Jennifer Goggin on The Younger Man, lessons learnt and what’s coming

LiSTNR’s head of Factual and Drama, Jennifer Goggin, sat down with radioinfo’s Wayne Stamm to talk about the success of The Younger Man and new projects that are in the pipeline.

The Younger Man was SCA’s first foray into drama/romcom, and debuted in the Top 100 Australian Podcasts in the latest Triton Podcast Ranker.

The project involved an adaptation of Zoë Foster Blakes very successful book, something that Goggin is immensely proud of, but something her team initially found very daunting and demanding.

radioinfo: I love the fact that you really dived in off the deep end. I mean, this wasn’t a little project. If you’re going to do something, then take a book and adapt it.

Goggin: It’s incredibly difficult, and if there was one piece of advice I had for anyone who was thinking of doing this, it is spend 70% of your time on the script.

If the script is right, if it sings off the page, that’ll be the majority of the work.

But there was a huge amount of evolution on the set and the edit changed and going into the next project, with everything that I’ve learned, I’m going to weight all of our work into the pre-production side when it comes to adapting from a book.

When you’re reading a book, the pictures are happening in your head. There’s a lot of description around action, around physicality, around internal emotion and internal dialogue, and you need to make that kind of bump off things in real life if you want it to work in audio.

So the adaptation was really a huge and complex part of it. The other thing that we want to do is we’re not trying to recreate the book verbatim or the story verbatim because when the story was written versus how the world works now can be quite a different place.

The other part of that is going, you know, there’s a whole bunch of people who have loved this book for years and read it and reread it and we wanted to give them a bit of a surprise element in the same way that in Game of Thrones changed how they killed King Joffrey.

We want to give people surprises, even the original audience for the book. And that’s another part of the adaptation process, and some would argue with the risky part, because why you take a gamble on something that’s successful, but I think, you know, there are enjoyable challenges in that. And I breathed a small bit of a different life into it.
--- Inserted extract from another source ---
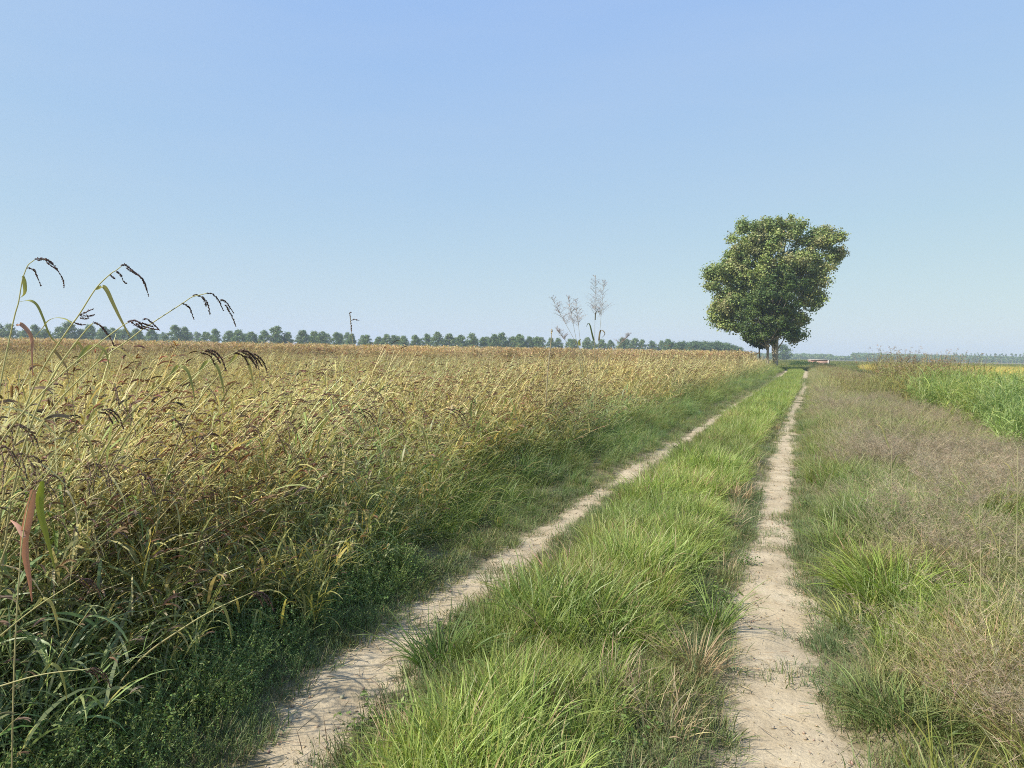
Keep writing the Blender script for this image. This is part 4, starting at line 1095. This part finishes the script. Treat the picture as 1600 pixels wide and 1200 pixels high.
# the low brick structure beyond the hedge
def plain(name, c, c2):
    return bark(name, c, c2)
M_BRICK = plain('pink_brick', (.40, .24, .18), (.52, .34, .26)); M_CAP = plain('pale_coping', (.50, .44, .38), (.62, .56, .50)); M_REC = plain('dark_recess', (.20, .10, .08), (.26, .13, .10))
def box(g, c, hx, hy, hz, bev=.02):
    v = np.array([[sx * hx, sy * hy, sz * hz] for sz in (-1, 1) for sy in (-1, 1) for sx in (-1, 1)], float) + c
    q = [[0, 2, 3, 1], [4, 5, 7, 6], [0, 1, 5, 4], [2, 6, 7, 3], [0, 4, 6, 2], [1, 3, 7, 5]]
    g.add(v, q, (1, 1, 1))
DB = 185.0
pb = P(1279, 566, DB); pb[2] = H(pb[0], pb[1])
rootb = empty('brick_barn', pb, 'low pinkish brick shed with pale flat roof beyond the bend of the track', 'shed')
rootb.rotation_euler = (0, 0, YAW - .15)
W2 = 14.0 / F * DB
g = Geo(); box(g, (0, 0, .76), W2, 1.5, .76); g.obj('wall', M_BRICK, rootb)
g = Geo(); box(g, (0, 0, 1.575), W2 + .12, 1.65, .055); g.obj('roof', M_CAP, rootb)
g = Geo(); box(g, (-W2 * .62, -1.5, 1.0), .45, .03, .35); g.obj('doorway', M_REC, rootb)
g = Geo(); box(g, (W2 * .85, -1.56, .74), .14, .1, .74); g.obj('pillar', M_CAP, rootb)

# ------------------------------------------------------------------ haze
me = bpy.data.meshes.new('haze')
hv = [(x, y, z) for z in (-2.0, 24.0) for y in (-300, 1400) for x in (-1200, 1000)]
me.from_pydata(hv, [], [[0, 2, 3, 1], [4, 5, 7, 6], [0, 1, 5, 4], [2, 6, 7, 3], [0, 4, 6, 2], [1, 3, 7, 5]])
ho = bpy.data.objects.new('haze', me); COL.objects.link(ho)
mh = bpy.data.materials.new('haze'); mh.use_nodes = True
n = mh.node_tree.nodes; n.remove(n['Principled BSDF'])
pv = n.new('ShaderNodeVolumePrincipled'); pv.inputs['Density'].default_value = 0.00045; pv.inputs['Color'].default_value = (.74, .86, 1.0, 1); pv.inputs['Anisotropy'].default_value = 0.2
mh.node_tree.links.new(pv.outputs[0], n['Material Output'].inputs['Volume'])
me.materials.append(mh)
tag(ho, 'thin pale air haze over the whole plain', 'haze', kind='stuff')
radioinfo: How important then to make sure that you get the right people to portray the characters?

Goggin: It’s an interesting thing to take a look at because performance is central to everything in this. Is it believable? Does it feel real?

When I think about the weighting of it, does this represent the character in the book or does it represent the feelings of what we’re trying to give?

And does it feel like the right voice for this audience? That became a really big conversation.

You need someone with a strong performance, but you also need voices that don’t sound the same. So when you’re casting, there are all of these different considerations that that I never had to think about really prior to this and saying, is the right accent as important as an authentic performance, as important as someone whose voice doesn’t burn out?

Because obviously being a vocal actor is a different skill to being a physical actor. Being a drama actor is a different skill again.

And it was about how do we program the right mix of people so it feels believable but dynamic and sustainable as a work process. So that was a very interesting process.

radioinfo: So inspirations for you. What why did you get involved in something like this? If you look back at things that have inspired you through life, what would be the thing that makes you say “That’s something I want to get involved in.”

Goggin: I guess if I had to really think about it, War of the Worlds is my inspiration. That was a huge track in my house. It got played all of the time. We would talk about it. We would talk about how we felt because of the noise, what kind of images it created.

I’m not sure why it was such a big feature, but we had a tape of it for the car, we had a CD for the house, we had a vinyl of it. It just was a very big part of growing up that there was this thing that could immerse you, so I guess subconsciously that’s something I’ve always worked towards.

radioinfo: Are we talking Jeff Wayne or Orson Welles?

Goggin: Well, look, we’re talking Orson Welles. We have to go with Orson Welles and then we have to go with the incredible guerrilla marketing stunt that they pulled when they did the audio product.

I mean, that is such a marquee moment in radio and then immersion and all of that and all of that oral storytelling. So that is just such a huge kind of bird to aim for, but that’s where I would love to get and it was such a huge inspiration for how I think about a story.

radioinfo: You’ve got some others in the pipeline now.

Goggin: What happened after I finished the project was I was very pleased with where it landed and then I thought for the next project, if this is our baseline, what I’ve learned, we could really take audio entertainment into the next step.

We could look at immersion in different ways. So what myself and the team did was really sat down and said, What did we learn? How would we do it differently? How would we try things differently?,  and then started production on the next drama with all those learnings and saying, okay, the risks we took here, how can we take bigger risks going forward? How can we really create more interaction with the audience? And that’s what we’re working through at the moment as we go into as we go into production on the next series.

And then I have a few more, in various stages of sourcing, writing, adaptation, taking a look at what would work, in what order, how do we balance the slate, how do we really test what different types of audiences would enjoy?

There’s a long line of work coming and the aim is to make each one of them different from the next.